Who's Afraid of Virginia Woolf? at Redtwist Theatre

An American classic struggles some in close quarters, but still packs a wallop.

Audiences aren’t just quiet observers in this production from director Jason Gerace. They might as well be furniture. Seats ring the walls of George and Martha’s living-room-cum-battledome. An inattentive spectator could very well trip actress Jacqueline Grandt as her Martha circles the living room like a prowling cougar. A more alert onlooker might be tempted to reach out and slap the bourbon out of George (Brian Parry’s) hand as he pours another slug. The Edward Albee classic is still popular enough to play Broadway–sized houses, but Gerace makes a case for staging the play in a bottle. Crammed into Redtwist's storefront, this Who’s Afraid of Virginia Woolf? feels as claustrophobic as the marriage at its center.

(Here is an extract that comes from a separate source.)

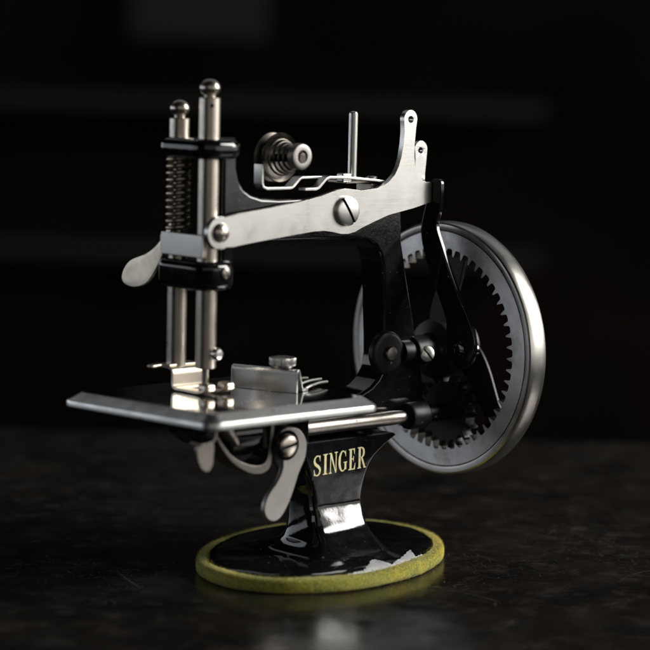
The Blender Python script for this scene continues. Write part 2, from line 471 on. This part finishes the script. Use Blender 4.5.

The play does, however, go through some shrinking pains. The cast, which includes Stephen Cefalu Jr. and Elizabeth Argus as the older couple's prey Nick and Honey, can often be caught overplaying their hands. The moment when George and Martha’s son is first mentioned telegraphs the evening’s endgame, and Nick and Honey’s marriage is obviously crumbling from the very start. Not even crumbling. It’s just crumbs. There are times when Albee’s mortar shell wit, best served for howitzer volleys across the open field, gets jammed up in close quarters. It’s not quite fit for hand-to-hand combat.

But the evening still has much to recommend it. For one, Grandt and Parry practically do a Fred Astaire–Ginger Rogers routine atop the thin line between love and hate. To misquote Norma Desmond, George and Martha are still big. It’s just the theater that got small.

Redtwist Theatre. By Edward Albee. Directed by Jason Gerace. With Jacqueline Grandt, Brian Parry, Elizabeth Argus, Stephen Cefalu Jr. Running time: 2hrs 55mins; 2 intermissions.